--- BEGIN PROVIDED MATERIAL ---
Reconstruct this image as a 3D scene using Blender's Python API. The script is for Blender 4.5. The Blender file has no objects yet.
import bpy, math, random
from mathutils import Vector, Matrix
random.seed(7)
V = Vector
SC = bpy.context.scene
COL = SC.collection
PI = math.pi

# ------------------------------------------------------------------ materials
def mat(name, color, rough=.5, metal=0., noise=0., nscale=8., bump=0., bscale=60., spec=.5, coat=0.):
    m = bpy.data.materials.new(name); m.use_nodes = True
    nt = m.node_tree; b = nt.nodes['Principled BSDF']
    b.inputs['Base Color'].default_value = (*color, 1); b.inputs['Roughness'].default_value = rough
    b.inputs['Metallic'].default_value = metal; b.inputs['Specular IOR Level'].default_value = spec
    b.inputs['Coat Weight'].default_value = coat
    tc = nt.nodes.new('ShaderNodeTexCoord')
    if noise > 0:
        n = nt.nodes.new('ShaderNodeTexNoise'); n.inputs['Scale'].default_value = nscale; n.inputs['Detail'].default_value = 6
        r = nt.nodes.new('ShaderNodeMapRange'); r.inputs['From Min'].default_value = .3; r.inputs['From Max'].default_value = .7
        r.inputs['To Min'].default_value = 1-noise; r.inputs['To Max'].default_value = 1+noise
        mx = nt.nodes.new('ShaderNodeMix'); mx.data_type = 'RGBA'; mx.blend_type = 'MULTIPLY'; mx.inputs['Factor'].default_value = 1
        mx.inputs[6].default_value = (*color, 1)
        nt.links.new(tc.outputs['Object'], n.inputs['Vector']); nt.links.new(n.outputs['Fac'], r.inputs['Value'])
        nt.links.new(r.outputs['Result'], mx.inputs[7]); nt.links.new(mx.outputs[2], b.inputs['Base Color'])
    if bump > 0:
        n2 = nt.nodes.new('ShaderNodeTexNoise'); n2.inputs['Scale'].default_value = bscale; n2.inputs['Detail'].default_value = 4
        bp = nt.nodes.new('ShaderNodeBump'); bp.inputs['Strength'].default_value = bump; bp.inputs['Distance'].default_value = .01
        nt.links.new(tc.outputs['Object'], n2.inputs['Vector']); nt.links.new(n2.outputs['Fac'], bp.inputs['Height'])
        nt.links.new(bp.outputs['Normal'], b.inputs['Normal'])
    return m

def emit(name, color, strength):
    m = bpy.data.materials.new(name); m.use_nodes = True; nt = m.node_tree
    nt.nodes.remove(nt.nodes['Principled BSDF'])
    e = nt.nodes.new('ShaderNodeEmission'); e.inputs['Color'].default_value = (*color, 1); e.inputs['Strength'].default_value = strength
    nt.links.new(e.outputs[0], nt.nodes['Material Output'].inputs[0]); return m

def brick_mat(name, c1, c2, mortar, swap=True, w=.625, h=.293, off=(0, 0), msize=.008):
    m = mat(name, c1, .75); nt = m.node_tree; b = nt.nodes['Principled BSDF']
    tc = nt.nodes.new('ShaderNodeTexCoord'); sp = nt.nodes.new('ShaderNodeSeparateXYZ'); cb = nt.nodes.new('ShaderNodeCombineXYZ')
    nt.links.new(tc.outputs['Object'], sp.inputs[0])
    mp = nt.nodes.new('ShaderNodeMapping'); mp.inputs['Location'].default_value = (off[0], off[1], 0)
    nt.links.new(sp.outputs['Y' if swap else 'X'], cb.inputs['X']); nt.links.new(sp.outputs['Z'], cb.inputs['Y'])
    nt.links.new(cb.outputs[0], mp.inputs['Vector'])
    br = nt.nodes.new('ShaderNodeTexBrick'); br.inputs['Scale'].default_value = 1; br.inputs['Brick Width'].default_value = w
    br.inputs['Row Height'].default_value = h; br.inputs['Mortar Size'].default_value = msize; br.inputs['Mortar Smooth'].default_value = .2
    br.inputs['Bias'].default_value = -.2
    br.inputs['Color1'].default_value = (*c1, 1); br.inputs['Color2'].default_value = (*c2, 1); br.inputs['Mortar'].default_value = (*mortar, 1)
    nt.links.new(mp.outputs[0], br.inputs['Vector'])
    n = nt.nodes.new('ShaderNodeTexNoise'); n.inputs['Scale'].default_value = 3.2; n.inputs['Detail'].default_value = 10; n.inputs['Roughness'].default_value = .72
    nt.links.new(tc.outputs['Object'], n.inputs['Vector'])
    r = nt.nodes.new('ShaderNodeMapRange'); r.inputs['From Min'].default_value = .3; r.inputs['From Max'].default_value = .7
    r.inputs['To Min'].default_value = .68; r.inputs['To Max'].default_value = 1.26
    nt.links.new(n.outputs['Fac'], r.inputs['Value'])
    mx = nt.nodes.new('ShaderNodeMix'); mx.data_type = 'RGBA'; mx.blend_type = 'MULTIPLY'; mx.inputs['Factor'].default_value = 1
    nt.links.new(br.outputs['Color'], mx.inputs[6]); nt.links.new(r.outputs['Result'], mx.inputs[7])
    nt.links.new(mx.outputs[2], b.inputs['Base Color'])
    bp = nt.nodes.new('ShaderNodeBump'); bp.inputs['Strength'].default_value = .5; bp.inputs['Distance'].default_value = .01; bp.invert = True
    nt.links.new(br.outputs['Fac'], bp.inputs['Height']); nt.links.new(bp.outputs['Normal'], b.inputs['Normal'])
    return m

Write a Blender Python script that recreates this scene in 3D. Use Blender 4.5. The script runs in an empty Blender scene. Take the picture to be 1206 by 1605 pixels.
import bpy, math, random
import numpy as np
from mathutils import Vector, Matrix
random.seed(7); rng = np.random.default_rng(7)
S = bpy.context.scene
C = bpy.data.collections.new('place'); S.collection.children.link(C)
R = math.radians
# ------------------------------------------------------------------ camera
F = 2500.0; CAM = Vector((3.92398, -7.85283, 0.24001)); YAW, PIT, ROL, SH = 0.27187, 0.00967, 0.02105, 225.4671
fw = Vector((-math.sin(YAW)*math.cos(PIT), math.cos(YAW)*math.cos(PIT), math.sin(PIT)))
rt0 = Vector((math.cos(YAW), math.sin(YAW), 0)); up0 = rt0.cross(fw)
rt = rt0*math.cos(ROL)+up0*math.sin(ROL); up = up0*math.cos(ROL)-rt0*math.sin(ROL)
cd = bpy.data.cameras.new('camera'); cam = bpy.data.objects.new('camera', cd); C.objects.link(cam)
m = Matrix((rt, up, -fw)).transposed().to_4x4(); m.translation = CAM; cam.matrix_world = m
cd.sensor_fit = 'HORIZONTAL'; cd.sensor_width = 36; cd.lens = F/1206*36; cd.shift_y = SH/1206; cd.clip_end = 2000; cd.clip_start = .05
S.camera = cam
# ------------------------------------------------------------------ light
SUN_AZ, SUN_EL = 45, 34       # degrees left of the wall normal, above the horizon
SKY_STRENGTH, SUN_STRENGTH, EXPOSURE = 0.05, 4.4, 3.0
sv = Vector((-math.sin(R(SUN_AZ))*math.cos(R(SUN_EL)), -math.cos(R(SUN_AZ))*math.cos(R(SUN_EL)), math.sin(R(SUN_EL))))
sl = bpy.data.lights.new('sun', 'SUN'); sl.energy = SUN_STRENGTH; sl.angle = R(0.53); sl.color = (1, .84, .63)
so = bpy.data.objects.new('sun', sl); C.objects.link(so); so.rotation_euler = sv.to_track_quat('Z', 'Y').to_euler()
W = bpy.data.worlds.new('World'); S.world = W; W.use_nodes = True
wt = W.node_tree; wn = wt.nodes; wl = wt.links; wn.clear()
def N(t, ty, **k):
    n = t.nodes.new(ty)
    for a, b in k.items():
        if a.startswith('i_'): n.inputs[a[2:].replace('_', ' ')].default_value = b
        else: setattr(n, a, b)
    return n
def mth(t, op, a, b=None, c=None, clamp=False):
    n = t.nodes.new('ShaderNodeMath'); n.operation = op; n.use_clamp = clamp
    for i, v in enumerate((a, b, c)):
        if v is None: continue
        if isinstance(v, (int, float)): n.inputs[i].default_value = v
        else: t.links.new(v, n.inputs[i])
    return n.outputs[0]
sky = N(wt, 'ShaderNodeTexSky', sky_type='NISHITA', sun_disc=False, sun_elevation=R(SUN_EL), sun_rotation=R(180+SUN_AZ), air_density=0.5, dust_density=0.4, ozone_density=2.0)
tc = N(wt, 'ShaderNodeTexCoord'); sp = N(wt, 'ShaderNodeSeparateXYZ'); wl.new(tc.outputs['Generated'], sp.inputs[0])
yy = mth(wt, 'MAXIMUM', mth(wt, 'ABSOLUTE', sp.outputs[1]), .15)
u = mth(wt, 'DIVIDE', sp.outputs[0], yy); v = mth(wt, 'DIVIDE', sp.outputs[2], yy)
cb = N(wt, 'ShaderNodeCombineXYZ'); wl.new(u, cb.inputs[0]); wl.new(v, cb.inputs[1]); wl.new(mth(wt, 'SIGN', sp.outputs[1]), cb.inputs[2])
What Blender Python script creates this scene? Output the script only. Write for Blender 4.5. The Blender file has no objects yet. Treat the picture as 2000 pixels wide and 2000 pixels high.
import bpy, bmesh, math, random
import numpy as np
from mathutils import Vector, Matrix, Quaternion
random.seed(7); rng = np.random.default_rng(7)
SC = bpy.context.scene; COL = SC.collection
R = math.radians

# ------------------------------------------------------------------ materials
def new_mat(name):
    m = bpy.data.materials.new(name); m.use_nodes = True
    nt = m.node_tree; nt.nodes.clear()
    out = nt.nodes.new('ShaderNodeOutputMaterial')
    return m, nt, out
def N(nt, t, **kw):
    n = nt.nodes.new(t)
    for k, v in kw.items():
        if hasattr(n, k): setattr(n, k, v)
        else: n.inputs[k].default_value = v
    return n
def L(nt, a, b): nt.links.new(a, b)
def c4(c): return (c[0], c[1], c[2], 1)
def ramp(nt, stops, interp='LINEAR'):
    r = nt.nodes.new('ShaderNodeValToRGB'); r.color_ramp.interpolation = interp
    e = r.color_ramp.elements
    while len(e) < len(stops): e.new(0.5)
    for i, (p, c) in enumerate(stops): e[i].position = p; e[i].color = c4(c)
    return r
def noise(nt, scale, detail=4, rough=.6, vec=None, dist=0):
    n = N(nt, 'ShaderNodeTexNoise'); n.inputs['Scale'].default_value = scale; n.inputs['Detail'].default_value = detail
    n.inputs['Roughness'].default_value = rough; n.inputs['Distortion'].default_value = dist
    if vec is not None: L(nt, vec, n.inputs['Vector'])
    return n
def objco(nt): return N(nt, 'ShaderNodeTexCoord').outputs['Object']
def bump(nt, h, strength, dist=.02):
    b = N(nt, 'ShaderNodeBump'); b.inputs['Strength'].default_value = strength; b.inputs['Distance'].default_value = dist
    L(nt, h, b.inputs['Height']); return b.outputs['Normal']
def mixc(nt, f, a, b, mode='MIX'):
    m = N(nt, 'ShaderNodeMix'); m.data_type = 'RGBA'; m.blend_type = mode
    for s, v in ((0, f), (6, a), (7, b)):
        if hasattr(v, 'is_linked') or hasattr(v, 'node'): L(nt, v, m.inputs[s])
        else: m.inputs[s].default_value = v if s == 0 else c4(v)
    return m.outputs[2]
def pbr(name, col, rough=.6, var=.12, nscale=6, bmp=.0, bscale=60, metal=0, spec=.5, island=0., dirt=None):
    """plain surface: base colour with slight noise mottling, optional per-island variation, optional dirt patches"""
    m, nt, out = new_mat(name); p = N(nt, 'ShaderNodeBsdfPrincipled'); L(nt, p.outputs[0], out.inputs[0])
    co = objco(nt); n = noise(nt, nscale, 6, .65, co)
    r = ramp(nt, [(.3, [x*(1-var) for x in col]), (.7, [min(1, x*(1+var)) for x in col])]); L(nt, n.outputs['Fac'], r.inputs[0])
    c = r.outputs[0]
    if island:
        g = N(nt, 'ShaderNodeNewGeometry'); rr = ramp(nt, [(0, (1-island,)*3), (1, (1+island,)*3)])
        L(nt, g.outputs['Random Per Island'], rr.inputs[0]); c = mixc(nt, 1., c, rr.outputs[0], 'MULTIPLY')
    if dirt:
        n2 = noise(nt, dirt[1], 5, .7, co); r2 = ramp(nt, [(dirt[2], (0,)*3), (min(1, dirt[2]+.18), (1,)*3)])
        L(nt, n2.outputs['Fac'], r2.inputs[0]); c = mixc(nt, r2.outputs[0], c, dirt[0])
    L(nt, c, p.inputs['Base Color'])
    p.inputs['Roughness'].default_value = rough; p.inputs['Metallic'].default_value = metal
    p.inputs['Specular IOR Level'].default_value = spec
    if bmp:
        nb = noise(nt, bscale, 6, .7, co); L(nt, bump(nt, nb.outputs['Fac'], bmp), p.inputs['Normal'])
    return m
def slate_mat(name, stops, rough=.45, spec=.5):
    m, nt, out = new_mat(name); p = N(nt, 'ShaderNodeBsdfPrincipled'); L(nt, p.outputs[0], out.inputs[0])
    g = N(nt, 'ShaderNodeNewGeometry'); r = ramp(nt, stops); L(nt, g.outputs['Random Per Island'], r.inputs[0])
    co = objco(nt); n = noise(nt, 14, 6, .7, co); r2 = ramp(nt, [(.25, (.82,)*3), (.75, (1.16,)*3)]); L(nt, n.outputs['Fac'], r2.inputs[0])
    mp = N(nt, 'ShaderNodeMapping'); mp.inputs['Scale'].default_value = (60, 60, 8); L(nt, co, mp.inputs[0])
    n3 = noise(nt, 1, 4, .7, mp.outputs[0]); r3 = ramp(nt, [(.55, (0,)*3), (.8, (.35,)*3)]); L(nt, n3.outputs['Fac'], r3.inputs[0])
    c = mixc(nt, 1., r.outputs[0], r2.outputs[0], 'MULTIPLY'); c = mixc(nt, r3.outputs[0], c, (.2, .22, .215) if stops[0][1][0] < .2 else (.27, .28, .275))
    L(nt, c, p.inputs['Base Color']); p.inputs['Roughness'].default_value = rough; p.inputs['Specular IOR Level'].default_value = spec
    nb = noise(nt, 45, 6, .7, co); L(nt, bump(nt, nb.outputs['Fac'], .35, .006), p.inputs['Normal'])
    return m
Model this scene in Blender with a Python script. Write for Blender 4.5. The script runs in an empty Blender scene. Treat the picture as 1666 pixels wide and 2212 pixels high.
--- END PROVIDED MATERIAL ---
(REQUEST)
Quote verbatim the opening lines of the listing above, ending with the line where "PI = math.pi" appears; include both endpoints and nothing more.

(REPLY TO THE TASK)
Reconstruct this image as a 3D scene using Blender's Python API. The script is for Blender 4.5. The Blender file has no objects yet.
import bpy, math, random
from mathutils import Vector, Matrix
random.seed(7)
V = Vector
SC = bpy.context.scene
COL = SC.collection
PI = math.pi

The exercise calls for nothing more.